DANS LES VIGNES
Pic-saint-loup, entre Cévennes et Méditerranée
Depuis Montpellier, on voit d’abord ces barres d’immeubles modernes plantées à la va-comme-je-te-pousse, à droite de l’autoroute qui file vers l’ouest. Héritage d’une politique d’urbanisme démesurée qui voulait relier la métropole à la mer. Pourtant, le bétonnage des alentours de la capitale historique de l’Occitanie n’est pas parvenu jusqu’au monstre de calcaire qui roupille indolent derrière les faubourgs nord de la septième commune de France, le pic Saint-Loup. Si grand que les marins le repéraient depuis la mer : le fauve de pierre assoupi tel un lion aurait donné son nom au golfe éponyme et se nourrit d’une légende qu’il faut connaître avant de grimper au sommet de ses 658 mètres.
Ils étaient trois frères : Loup, Guiral et Clair, vivant au Moyen Âge à Saint-Martin-de-Londres, tous les trois amoureux d’Irène. Après que chacun lui eut déclamé sa flamme, la donzelle, ne sachant lequel choisir, déclara qu’elle prendrait pour époux le plus valeureux des trois. Ils partirent donc aux croisades, se couvrirent de gloire mais, à leur retour, Irène était morte de chagrin. Ils décidèrent alors de vivre en ermites sur trois monts formant un triangle autour du village. Tous les ans, à Noël, ils allumaient un feu. Une année, il n’y eut plus que deux feux, puis un seul, puis aucun. Les trois ermites étaient morts. Pour rendre hommage à leur amour et leur courage, les monts portent leur nom : Saint-Guiral, Saint-Clair et Saint-Loup. Mais que serait le pic sans son faire-valoir direct : l’Hortus, montagne aux vertigineuses falaises de calcaire défiant le félin immobile. Une autre légende raconte que celle-ci serait née d’un coup de poing monumental donné par un géant qui aurait fendu la montagne pour protéger deux amoureux. Une vallée empêche les deux rocs de s’affronter avant de s’ouvrir en pentes douces pour laisser la vigne se poser sur ses terroirs glorieux.
Capable de finesse
Le vignoble du pic Saint-Loup y puise sa renommée dans cette succession de vagues calcaires laissées là par la poussée des Pyrénées. Derrière, c’est le plateau cévenol : le « frigo du vignoble », comme on dit par ici, celui par lequel arrive la fraîcheur, celle qui fait la réputation des vins, celle qui fait que 70 cavistes parisiens sur 100 ont un vin, rouge
ou rosé, de l’appellation à proposer, celle qui fait que la syrah, ragaillardie par les nuits fraîches et les journées chaudes, y prend de faux airs de cornas… Et, en plus, il pleut. À peine plus qu’ailleurs, mais cela suffit au raisin. Alors forcément, chaque médaille a son revers et le froid cévenol peut geler les jeunes pousses, les vignerons en ont fait les frais les dernières années. La nature donne et reprend à sa guise. Le souffle méditerranéen n’est pas toujours assez chaud pour contrer la froideur du Massif central, mais il exalte le goût des mourvèdres qui mûrissent de sa chaleur. Autrefois – il y a moins de vingt ans –, un vin se jugeait à sa puissance tannique, à son parfum confit, à ses muscles saillants, on le disait alors bodybuildé…

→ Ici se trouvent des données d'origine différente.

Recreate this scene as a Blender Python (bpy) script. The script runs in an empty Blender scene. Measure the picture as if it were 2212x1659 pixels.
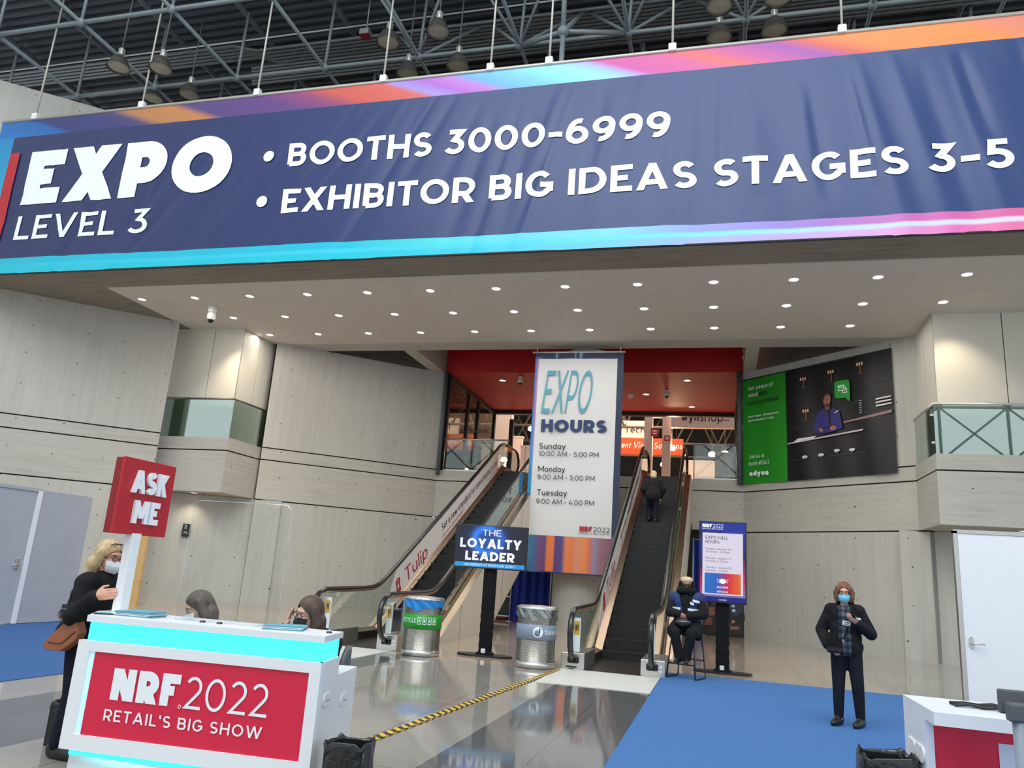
import bpy, bmesh, math, random
from math import sin, cos, pi, radians, sqrt, atan2
from mathutils import Vector, Matrix, Euler, noise
random.seed(7)
S = bpy.context.scene
COL = S.collection
V = Vector

# ------------------------------------------------------------------ camera, world, light, exposure
cam_d = bpy.data.cameras.new('camera')
cam = bpy.data.objects.new('camera', cam_d); COL.objects.link(cam)
cam_d.sensor_width = 36.0
cam_d.lens = 1661.0 / 2212.0 * 36.0
cam_d.clip_end = 300
cr = V((0.966, 0.250, 0.067)); cd = V((0.003, 0.248, -0.969)); cf = V((-0.259, 0.936, 0.239))
cf.normalize(); cr = (cr - cf * cr.dot(cf)).normalized(); cu = cr.cross(cf)
M = Matrix((cr, cu, -cf)).transposed().to_4x4(); M.translation = V((0, 0, 1.5))
cam.matrix_world = M
S.camera = cam

S.view_settings.view_transform = 'Standard'
S.view_settings.look = 'None'
S.view_settings.exposure = 0.0
S.view_settings.gamma = 1.0
S.view_settings.use_curve_mapping = False

W = bpy.data.worlds.new('overcast_sky'); S.world = W; W.use_nodes = True
bg = W.node_tree.nodes['Background']
bg.inputs[0].default_value = (0.86, 0.95, 1.0, 1)
bg.inputs[1].default_value = 1.15

def lamp(name, kind, loc, energy, color=(1, 1, 1), size=1.0, target=None, spot=60, blend=0.6, sizey=None):
    d = bpy.data.lights.new(name, kind); d.energy = energy; d.color = color
    if kind == 'AREA':
        d.size = size
        if sizey: d.shape = 'RECTANGLE'; d.size_y = sizey
    elif kind == 'SPOT':
        d.spot_size = radians(spot); d.spot_blend = blend; d.shadow_soft_size = size
    else:
        d.shadow_soft_size = size
    o = bpy.data.objects.new(name, d); COL.objects.link(o); o.location = loc
    if target is not None:
        o.rotation_euler = (V(target) - V(loc)).to_track_quat('-Z', 'Y').to_euler()
    return o

# lamps of the place: glazed atrium roof, hall on the upper floor, ceiling downlights
lamp('atrium_skylight', 'AREA', (-3, -2, 21), 4200, (0.9, 0.96, 1.0), 22, (-5, 13, 5), sizey=14)
for hx, hy in ((-8, 38), (-1.5, 38), (-5, 46)):
    lamp('upper_hall_light', 'AREA', (hx, hy, 14), 900, (1.0, 0.80, 0.62), 6, (hx, hy, 4))
lamp('portal_light', 'AREA', (-4.7, 30.5, 8.6), 22, (1.0, 0.75, 0.6), 4, (-4.7, 30.5, 4))

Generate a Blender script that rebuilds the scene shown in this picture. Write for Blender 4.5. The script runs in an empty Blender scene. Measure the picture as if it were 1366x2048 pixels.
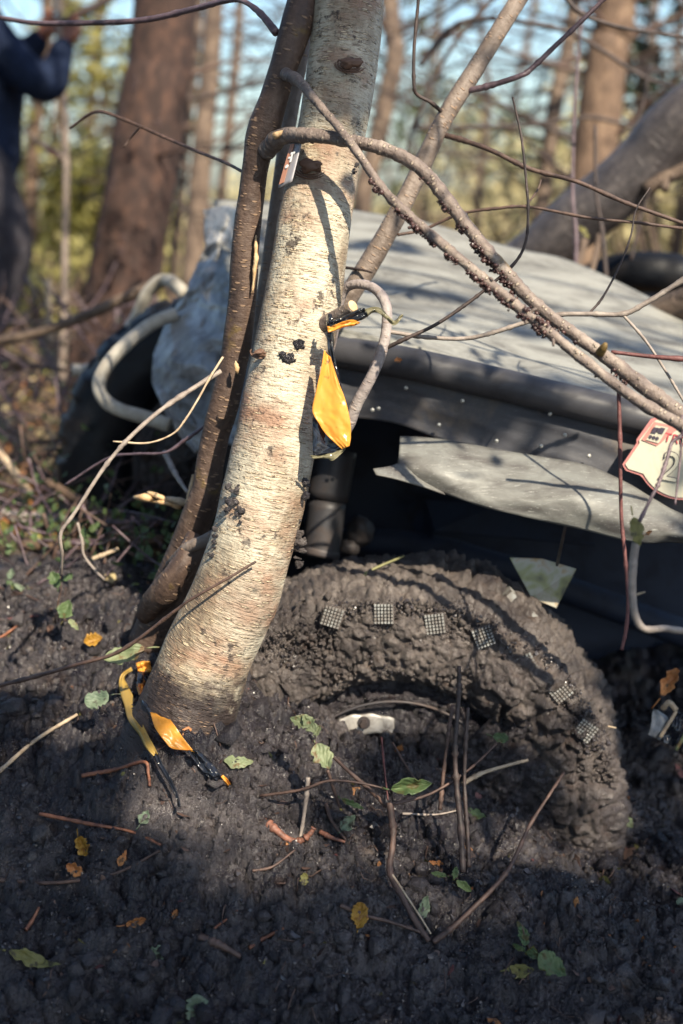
import bpy, bmesh, math, random
import numpy as np
from mathutils import Vector, Matrix

rng = np.random.default_rng(7)
random.seed(7)
R = math.radians
SC = bpy.context.scene
COL = SC.collection

# ------------------------------------------------------------------ camera, sky, sun, exposure
CAM = np.array([0.0, 0.0, 1.30]); PITCH = R(12.0); FPX = 2048 * 50 / 36.0
cam_d = bpy.data.cameras.new('camera'); cam = bpy.data.objects.new('camera', cam_d); COL.objects.link(cam)
cam.location = CAM; cam.rotation_euler = (math.pi / 2 - PITCH, 0, 0)
cam_d.sensor_fit = 'VERTICAL'; cam_d.sensor_height = 36; cam_d.sensor_width = 24; cam_d.lens = 50
cam_d.clip_start = 0.05; cam_d.clip_end = 500
cam_d.dof.use_dof = True; cam_d.dof.focus_distance = 2.60; cam_d.dof.aperture_fstop = 1.8
SC.camera = cam
SUN_AZ = R(30)      # to the right of straight behind the camera
SUN_EL = R(43)
SDIR = np.array([math.sin(SUN_AZ) * math.cos(SUN_EL), -math.cos(SUN_AZ) * math.cos(SUN_EL), math.sin(SUN_EL)])
w = bpy.data.worlds.new('World'); SC.world = w; w.use_nodes = True
nt = w.node_tree
sky = nt.nodes.new('ShaderNodeTexSky'); sky.sky_type = 'NISHITA'; sky.sun_disc = False
sky.sun_elevation = SUN_EL; sky.sun_rotation = math.atan2(SDIR[0], SDIR[1]); sky.air_density = 1.4; sky.dust_density = 2.0; sky.ozone_density = 7.0
bg = nt.nodes['Background']; bg.inputs[1].default_value = 0.125
nt.links.new(sky.outputs[0], bg.inputs[0])
sd = bpy.data.lights.new('sun', 'SUN'); sd.energy = 5.0; sd.angle = R(0.55); sd.color = (1.0, 0.88, 0.69)
so = bpy.data.objects.new('sun', sd); COL.objects.link(so)
so.rotation_euler = Vector(SDIR).to_track_quat('Z', 'Y').to_euler(); so.location = (4, -4, 6)
SC.view_settings.view_transform = 'Standard'; SC.view_settings.look = 'None'
SC.view_settings.gamma = 1.0; SC.view_settings.exposure = 1.02; SC.view_settings.use_curve_mapping = False
SC.cycles.use_denoising = True; SC.cycles.denoising_prefilter = 'ACCURATE'; SC.cycles.sample_clamp_indirect = 3.0; SC.cycles.sample_clamp_direct = 12.0
SC.cycles.max_bounces = 8; SC.cycles.diffuse_bounces = 3; SC.cycles.transparent_max_bounces = 8

# ------------------------------------------------------------------ geometry helpers
FW = np.array([0, math.cos(PITCH), -math.sin(PITCH)]); UP = np.array([0, math.sin(PITCH), math.cos(PITCH)]); RT = np.array([1.0, 0, 0])
def P(px, py, d):
    return CAM + d * (FW + (px - 683) / FPX * RT - (py - 1024) / FPX * UP)
def PX(n, d): return n * d / FPX

def _h(ix, iy, iz, s):
    with np.errstate(over='ignore'):
        h = (ix.astype(np.uint32) * np.uint32(374761393) + iy.astype(np.uint32) * np.uint32(668265263) + iz.astype(np.uint32) * np.uint32(2147483647 - 58) + np.uint32(s * 974711 + 13))
        h = (h ^ (h >> np.uint32(13))) * np.uint32(1274126177); h = h ^ (h >> np.uint32(16))
        h = h * np.uint32(2246822519); h = h ^ (h >> np.uint32(15))
    return h.astype(np.float64) / 4294967295.0
def vnoise(p, s=0):
    f = np.floor(p); i = f.astype(np.int64); t = p - f; t = t * t * (3 - 2 * t)
    r = 0
    for dx in (0, 1):
        for dy in (0, 1):
            for dz in (0, 1):
                wgt = (t[:, 0] if dx else 1 - t[:, 0]) * (t[:, 1] if dy else 1 - t[:, 1]) * (t[:, 2] if dz else 1 - t[:, 2])
                r = r + wgt * _h(i[:, 0] + dx, i[:, 1] + dy, i[:, 2] + dz, s)
    return r * 2 - 1
def fbm(p, scale, octs=4, s=0, gain=0.5):
    a, r, q = 1.0, 0, np.asarray(p, float) * scale
    for k in range(octs):
        r = r + a * vnoise(q + 17.3 * k, s + k); a *= gain; q = q * 2.03
    return r
def worley(p, scale, s=0):
    q = np.asarray(p, float) * scale; f = np.floor(q); i = f.astype(np.int64)
    d1 = np.full(len(q), 9.0); d2 = d1.copy()
    for dx in (-1, 0, 1):
        for dy in (-1, 0, 1):
            for dz in (-1, 0, 1):
                c = i + np.array([dx, dy, dz])
                o = np.stack([_h(c[:, 0], c[:, 1], c[:, 2], s + k) for k in (1, 2, 3)], 1)
                dd = np.linalg.norm(c + o - q, axis=1)
                m = dd < d1
                d2 = np.where(m, d1, np.minimum(d2, dd)); d1 = np.where(m, dd, d1)
    return d1, d2

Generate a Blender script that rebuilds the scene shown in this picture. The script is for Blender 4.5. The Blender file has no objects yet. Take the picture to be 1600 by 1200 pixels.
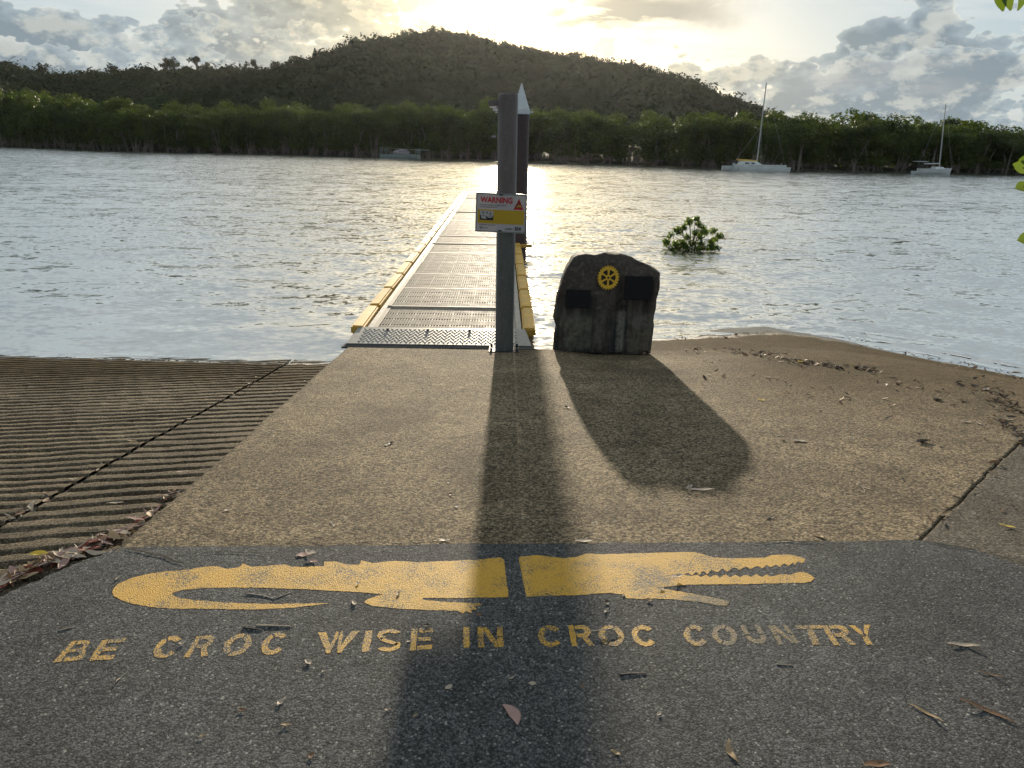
import bpy, bmesh, math, random
import numpy as np
from mathutils import Vector, Matrix, noise as mnoise
from mathutils.geometry import tessellate_polygon

rng = np.random.default_rng(7)
random.seed(7)
PI = math.pi
sc = bpy.context.scene
COL = sc.collection

# ---------------------------------------------------------------- camera
FPX = 1160.0
TH = math.atan(374 / FPX)          # pitch down
RO = math.radians(1.1)             # roll
CAM = Vector((0, 0, 1.6))
Fv = Vector((0, math.cos(TH), -math.sin(TH)))
U0 = Vector((0, math.sin(TH), math.cos(TH)))
R0 = Vector((1, 0, 0))
Uv = math.cos(RO) * U0 - math.sin(RO) * R0
Rv = math.cos(RO) * R0 + math.sin(RO) * U0
cam_d = bpy.data.cameras.new('camera')
cam = bpy.data.objects.new('camera', cam_d)
COL.objects.link(cam)
cam_d.sensor_width = 36
cam_d.lens = FPX / 1600 * 36
cam_d.clip_start = 0.05
cam_d.clip_end = 8000
m3 = Matrix((Rv, Uv, -Fv)).transposed()
cam.matrix_world = Matrix.Translation(CAM) @ m3.to_4x4()
sc.camera = cam

# ---------------------------------------------------------------- sun, exposure
SUN_EL = math.radians(9.8)
SUN_AZ = math.radians(-0.35)       # from +Y towards +X
SUN = Vector((math.sin(SUN_AZ) * math.cos(SUN_EL), math.cos(SUN_AZ) * math.cos(SUN_EL), math.sin(SUN_EL)))
sl = bpy.data.lights.new('sun', 'SUN')
sl.energy = 5.0
sl.angle = math.radians(0.9)
sl.color = (1.0, 0.86, 0.66)
so = bpy.data.objects.new('sun', sl)
COL.objects.link(so)
so.rotation_euler = SUN.to_track_quat('Z', 'Y').to_euler()
sc.view_settings.view_transform = 'Standard'
sc.view_settings.look = 'None'
sc.view_settings.exposure = 0.42
sc.view_settings.gamma = 1.0
sc.view_settings.use_curve_mapping = False
sc.render.engine = 'CYCLES'
cy = sc.cycles
cy.use_denoising = True
cy.max_bounces = 5
cy.diffuse_bounces = 2
cy.glossy_bounces = 3
cy.transmission_bounces = 3
cy.transparent_max_bounces = 6
cy.volume_bounces = 0
cy.sample_clamp_indirect = 6
cy.sample_clamp_direct = 40
cy.caustics_reflective = False
cy.caustics_refractive = False


def ray(px, py):
    return Fv * FPX + Rv * (px - 800) + Uv * (600 - py)


def gnd(px, py, z=0.0):
    r = ray(px, py)
    return CAM + r * ((z - 1.6) / r.z)


def at(px, py, Y):
    r = ray(px, py)
    return CAM + r * (Y / r.y)


def proj(p):
    v = Vector(p) - CAM
    d = v.dot(Fv)
    return 800 + FPX * v.dot(Rv) / d, 600 - FPX * v.dot(Uv) / d


SL = 0.0752
SEAM = 2.76
WZ = -0.5


def slab_pt(px, py, dz=0.0):
    r = ray(px, py)
    t = (dz + SL * SEAM - 1.6) / (r.z + SL * r.y)
    p = CAM + r * t
    if p.y < SEAM:
        p = gnd(px, py, dz)
    return p


# ---------------------------------------------------------------- node helpers
def nd(t, typ, ins=None, out=0, **attrs):
    n = t.nodes.new(typ)
    for k, v in attrs.items():
        setattr(n, k, v)
    for k, v in (ins or {}).items():
        s = n.inputs[k]
        if isinstance(v, bpy.types.NodeSocket):
            t.links.new(v, s)
        else:
            s.default_value = v
    return n.outputs[out]


def mth(t, op, a, b=None, c=None, clamp=False):
    ins = {0: a}
    if b is not None:
        ins[1] = b
    if c is not None:
        ins[2] = c
    return nd(t, 'ShaderNodeMath', ins, operation=op, use_clamp=clamp)


def vmth(t, op, a, b=None, out=0):
    ins = {0: a}
    if b is not None:
        ins[1] = b
    return nd(t, 'ShaderNodeVectorMath', ins, out=out, operation=op)


def mixc(t, f, a, b, blend='MIX'):
    return nd(t, 'ShaderNodeMix', {0: f, 6: a, 7: b}, out=2, data_type='RGBA', blend_type=blend)


def mapr(t, v, a, b, c=0.0, d=1.0, interp='LINEAR'):
    return nd(t, 'ShaderNodeMapRange', {0: v, 1: a, 2: b, 3: c, 4: d}, interpolation_type=interp, clamp=True)


def noi(t, vec, scale, detail=3, rough=0.55, out=0, dist=0.0, lac=2.0):
    return nd(t, 'ShaderNodeTexNoise', {'Vector': vec, 'Scale': scale, 'Detail': detail, 'Roughness': rough,
                                        'Distortion': dist, 'Lacunarity': lac}, out=out)


def wpos(t):
    return nd(t, 'ShaderNodeNewGeometry', out='Position')


def opos(t):
    return nd(t, 'ShaderNodeTexCoord', out='Object')


def sepz(t, v, i):
    return nd(t, 'ShaderNodeSeparateXYZ', {0: v}, out=i)


def rgb(r, g, b):
    return (r, g, b, 1.0)


def newmat(name):
    m = bpy.data.materials.new(name)
    m.use_nodes = True
    m.node_tree.nodes.clear()
    return m, m.node_tree


def finish(t, shader, disp=None):
    o = t.nodes.new('ShaderNodeOutputMaterial')
    t.links.new(shader, o.inputs['Surface'])


def pbsdf(t, col, rough=0.6, normal=None, metallic=0.0, spec=0.5, ior=1.45, extra=None):
    ins = {'Base Color': col, 'Roughness': rough, 'Metallic': metallic, 'Specular IOR Level': spec, 'IOR': ior}
    if normal is not None:
        ins['Normal'] = normal
    ins.update(extra or {})
    return nd(t, 'ShaderNodeBsdfPrincipled', ins)


def bump(t, h, strength=0.5, dist=0.01, normal=None):
    ins = {'Height': h, 'Strength': strength, 'Distance': dist}
    if normal is not None:
        ins['Normal'] = normal
    return nd(t, 'ShaderNodeBump', ins)


def simple(name, col, rough=0.6, var=0.18, scale=8, bs=0.3, bd=0.004, metallic=0.0, spec=0.5, trans=0.0):
    m, t = newmat(name)
    p = opos(t)
    n = noi(t, p, scale, 5, 0.65)
    f = mapr(t, n, 0.3, 0.7, 1 - var, 1 + var)
    c = vmth(t, 'SCALE', rgb(*col)[:3])
    t.links.new(f, c.node.inputs[3])
    r2 = mapr(t, n, 0.3, 0.7, rough * 0.85, min(1, rough * 1.15))
    s = pbsdf(t, c, r2, bump(t, noi(t, p, scale * 6, 3), bs, bd), metallic, spec)
    if trans > 0:
        tr = nd(t, 'ShaderNodeBsdfTranslucent', {'Color': c})
        s = nd(t, 'ShaderNodeMixShader', {0: trans, 1: s, 2: tr})
    finish(t, s)
    return m


# ---------------------------------------------------------------- world sky
w = bpy.data.worlds.new('World')
sc.world = w
w.use_nodes = True
t = w.node_tree
t.nodes.clear()
D = nd(t, 'ShaderNodeTexCoord', out='Generated')
D = vmth(t, 'NORMALIZE', D)
dx, dy, dz = (sepz(t, D, i) for i in range(3))
az = mth(t, 'ARCTAN2', dx, dy)
el = mth(t, 'ARCSINE', dz)
nis = nd(t, 'ShaderNodeTexSky', sky_type='NISHITA', sun_disc=False, sun_elevation=SUN_EL, sun_rotation=SUN_AZ,
         air_density=1.0, dust_density=1.5, ozone_density=1.0)
sky = vmth(t, 'SCALE', nis)
sky.node.inputs[3].default_value = 0.085
# soften the clear-sky blue towards what the photograph shows between the clouds
blue = mixc(t, mapr(t, el, 0.0, 0.5), rgb(0.24, 0.39, 0.52), rgb(0.30, 0.35, 0.39))
sky = mixc(t, 0.75, sky, blue)
# angle to the sun
cs = vmth(t, 'DOT_PRODUCT', D, tuple(SUN), out='Value')
ang = mth(t, 'ARCCOSINE', mth(t, 'MINIMUM', cs, 0.99999))
glow1 = mth(t, 'EXPONENT', mth(t, 'MULTIPLY', mth(t, 'MULTIPLY', ang, ang), -1 / (2 * 0.085 ** 2)))
glow2 = mth(t, 'EXPONENT', mth(t, 'MULTIPLY', ang, -1 / 0.25))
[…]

Il a fallu en passer par là pour découvrir que les rouges du Languedoc étaient aussi capables de finesse, malgré un degré élevé. En 1976, les viticulteurs du Languedoc et du Roussillon étaient désespérés après le soulèvement de Montredon qui fit 2 morts. En 2019, et en écho à la revendication de l’époque, les producteurs des belles appellations languedociennes répondent par la qualité de leur vin. À partir du moment où les vignerons ont cessé de manifester pour baisser les yeux sur leur sol, ils se sont mis à regarder de plus près ces cailloux aptes à produire des vins griffés du Sud et de vivacité.
Au nord de Montpellier, des crus d'exception comme le-pic-saint-loup donnent au Languedoc ses lettres de noblesse.